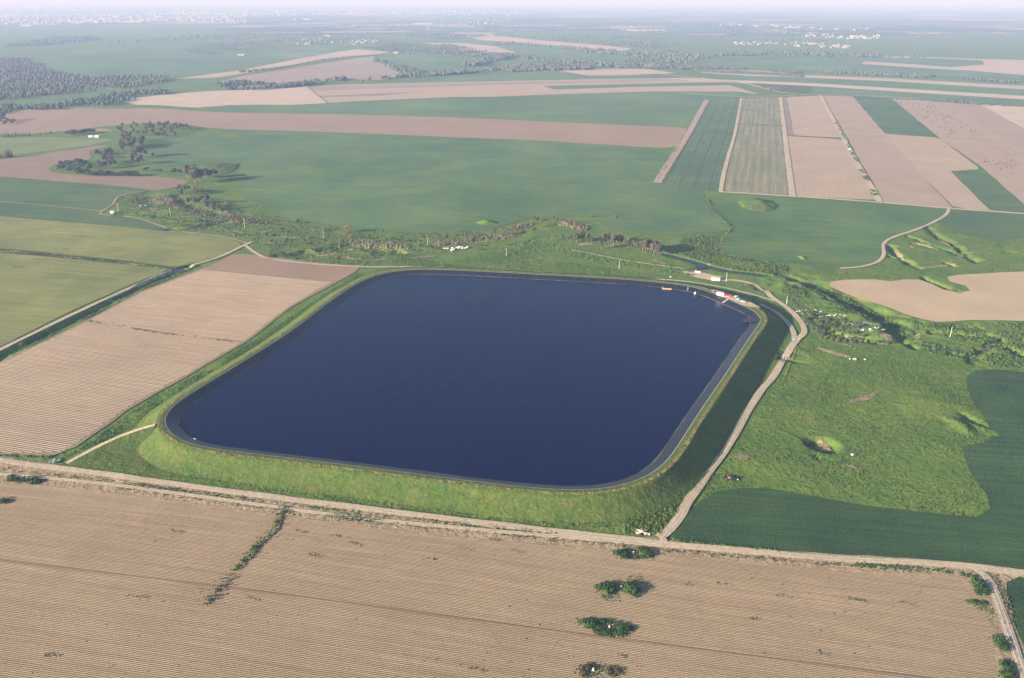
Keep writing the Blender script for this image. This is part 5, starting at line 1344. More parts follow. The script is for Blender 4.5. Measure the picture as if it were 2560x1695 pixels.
for px, lab in [([(1440, 612), (1460, 608), (1487, 609), (1488, 613), (1465, 615), (1445, 617)], 'bare tan ground under the left half of the grove'),
                ([(1500, 622), (1513, 618), (1512, 625), (1500, 626)], 'bare spot under the leaning eucalyptus'),
                ([(1520, 614), (1535, 612), (1545, 616), (1535, 620), (1520, 618)], 'bare tan ground in the middle of the grove'),
                ([(1365, 606), (1372, 603), (1378, 607), (1371, 610)], 'bare spot under the lone left eucalyptus'),
                ([(1368, 650), (1378, 648), (1388, 651), (1380, 654)], 'bare spot at the edge of the meadow bushes'),
                ([(1622, 650), (1640, 648), (1655, 653), (1672, 660), (1676, 664), (1660, 662), (1640, 656)], 'eroded tan edge of the creek bank'),
                ([(1758, 659), (1770, 658), (1782, 661), (1778, 664), (1762, 662)], 'pale sandy spot on the far creek bank'),
                ([(1786, 663), (1792, 659), (1797, 663), (1790, 666)], 'small heap of pale sand on the far creek bank'),
                ([(1050, 642), (1066, 637), (1085, 640), (1070, 645)], 'bare slope at the creek crossing'),
                ([(1045, 643), (1080, 639), (1105, 636), (1090, 641), (1060, 645)], 'pale bare strip above the far bank meadow'),
                ([(520, 407), (540, 404), (565, 409), (588, 414), (572, 416), (545, 410)], 'crumbling pale scar along the top of the left mound'),
                ([(546, 432), (560, 430), (572, 434), (560, 438)], 'small bare scar at the foot of the grassy mound'),
                ([(228, 328), (240, 322), (262, 321), (285, 327), (280, 330), (250, 332)], 'pinkish bare cliff in the left wood'),
                ([(2072, 859), (2100, 860), (2128, 864), (2140, 873), (2150, 880), (2138, 881), (2126, 868), (2096, 863)], 'eroded tan edge of the hollow in the right meadow'),
                ([(2030, 865), (2060, 873), (2090, 880), (2125, 892), (2150, 898), (2120, 898), (2080, 888), (2040, 876)], 'brown bare floor of the hollow'),
                ([(2030, 1098), (2050, 1091), (2070, 1096), (2084, 1108), (2080, 1118), (2060, 1122), (2042, 1114)], 'dry bare floor of the pit in the right meadow'),
                ([(2068, 1092), (2080, 1099), (2093, 1112), (2096, 1118), (2090, 1114), (2078, 1102)], 'pale cut edge of the pit in the right meadow'),
                ([(2320, 824), (2345, 821), (2355, 824), (2338, 828)], 'pale bank below the loess field'),
                ([(2378, 818), (2420, 815), (2430, 819), (2400, 822)], 'pale eroded bank under the loess field edge'),
                ([(2510, 842), (2530, 848), (2552, 860), (2545, 862), (2520, 852)], 'pale bare bank at the right edge'),
                ([(2440, 866), (2470, 858), (2495, 848), (2498, 855), (2475, 866), (2450, 875)], 'eroded bank above the right gully'),
                ([(2290, 828), (2300, 823), (2306, 832), (2302, 846), (2293, 848)], 'crumbling pale bluff across the ravine'),
                ([(2195, 840), (2215, 836), (2240, 842), (2252, 849), (2225, 851), (2200, 848)], 'ribbed pale bluff at the ravine end'),
                ([(2083, 682), (2110, 681), (2125, 684), (2100, 686)], 'thin pale scar on the bank below the wheat field'),
                ([(2312, 665), (2335, 663), (2352, 667), (2330, 670)], 'pale scars at the foot of the gullied slope'),
                ([(2270, 612), (2282, 611), (2286, 622), (2278, 624)], 'bare patch between the gullies')]:
    field('bare_patch', px, 'earth_f', lab, 2.0, off=0.34, smooth_edges=1, wob=0.9, full=True, cat='bare patch', margin=1.3)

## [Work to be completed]
Without including any pictures, print all of the material exactly as given.

## [Final result]
Keep writing the Blender script for this image. This is part 5, starting at line 1344. More parts follow. The script is for Blender 4.5. Measure the picture as if it were 2560x1695 pixels.
for px, lab in [([(1440, 612), (1460, 608), (1487, 609), (1488, 613), (1465, 615), (1445, 617)], 'bare tan ground under the left half of the grove'),
                ([(1500, 622), (1513, 618), (1512, 625), (1500, 626)], 'bare spot under the leaning eucalyptus'),
                ([(1520, 614), (1535, 612), (1545, 616), (1535, 620), (1520, 618)], 'bare tan ground in the middle of the grove'),
                ([(1365, 606), (1372, 603), (1378, 607), (1371, 610)], 'bare spot under the lone left eucalyptus'),
                ([(1368, 650), (1378, 648), (1388, 651), (1380, 654)], 'bare spot at the edge of the meadow bushes'),
                ([(1622, 650), (1640, 648), (1655, 653), (1672, 660), (1676, 664), (1660, 662), (1640, 656)], 'eroded tan edge of the creek bank'),
                ([(1758, 659), (1770, 658), (1782, 661), (1778, 664), (1762, 662)], 'pale sandy spot on the far creek bank'),
                ([(1786, 663), (1792, 659), (1797, 663), (1790, 666)], 'small heap of pale sand on the far creek bank'),
                ([(1050, 642), (1066, 637), (1085, 640), (1070, 645)], 'bare slope at the creek crossing'),
                ([(1045, 643), (1080, 639), (1105, 636), (1090, 641), (1060, 645)], 'pale bare strip above the far bank meadow'),
                ([(520, 407), (540, 404), (565, 409), (588, 414), (572, 416), (545, 410)], 'crumbling pale scar along the top of the left mound'),
                ([(546, 432), (560, 430), (572, 434), (560, 438)], 'small bare scar at the foot of the grassy mound'),
                ([(228, 328), (240, 322), (262, 321), (285, 327), (280, 330), (250, 332)], 'pinkish bare cliff in the left wood'),
                ([(2072, 859), (2100, 860), (2128, 864), (2140, 873), (2150, 880), (2138, 881), (2126, 868), (2096, 863)], 'eroded tan edge of the hollow in the right meadow'),
                ([(2030, 865), (2060, 873), (2090, 880), (2125, 892), (2150, 898), (2120, 898), (2080, 888), (2040, 876)], 'brown bare floor of the hollow'),
                ([(2030, 1098), (2050, 1091), (2070, 1096), (2084, 1108), (2080, 1118), (2060, 1122), (2042, 1114)], 'dry bare floor of the pit in the right meadow'),
                ([(2068, 1092), (2080, 1099), (2093, 1112), (2096, 1118), (2090, 1114), (2078, 1102)], 'pale cut edge of the pit in the right meadow'),
                ([(2320, 824), (2345, 821), (2355, 824), (2338, 828)], 'pale bank below the loess field'),
                ([(2378, 818), (2420, 815), (2430, 819), (2400, 822)], 'pale eroded bank under the loess field edge'),
                ([(2510, 842), (2530, 848), (2552, 860), (2545, 862), (2520, 852)], 'pale bare bank at the right edge'),
                ([(2440, 866), (2470, 858), (2495, 848), (2498, 855), (2475, 866), (2450, 875)], 'eroded bank above the right gully'),
                ([(2290, 828), (2300, 823), (2306, 832), (2302, 846), (2293, 848)], 'crumbling pale bluff across the ravine'),
                ([(2195, 840), (2215, 836), (2240, 842), (2252, 849), (2225, 851), (2200, 848)], 'ribbed pale bluff at the ravine end'),
                ([(2083, 682), (2110, 681), (2125, 684), (2100, 686)], 'thin pale scar on the bank below the wheat field'),
                ([(2312, 665), (2335, 663), (2352, 667), (2330, 670)], 'pale scars at the foot of the gullied slope'),
                ([(2270, 612), (2282, 611), (2286, 622), (2278, 624)], 'bare patch between the gullies')]:
    field('bare_patch', px, 'earth_f', lab, 2.0, off=0.34, smooth_edges=1, wob=0.9, full=True, cat='bare patch', margin=1.3)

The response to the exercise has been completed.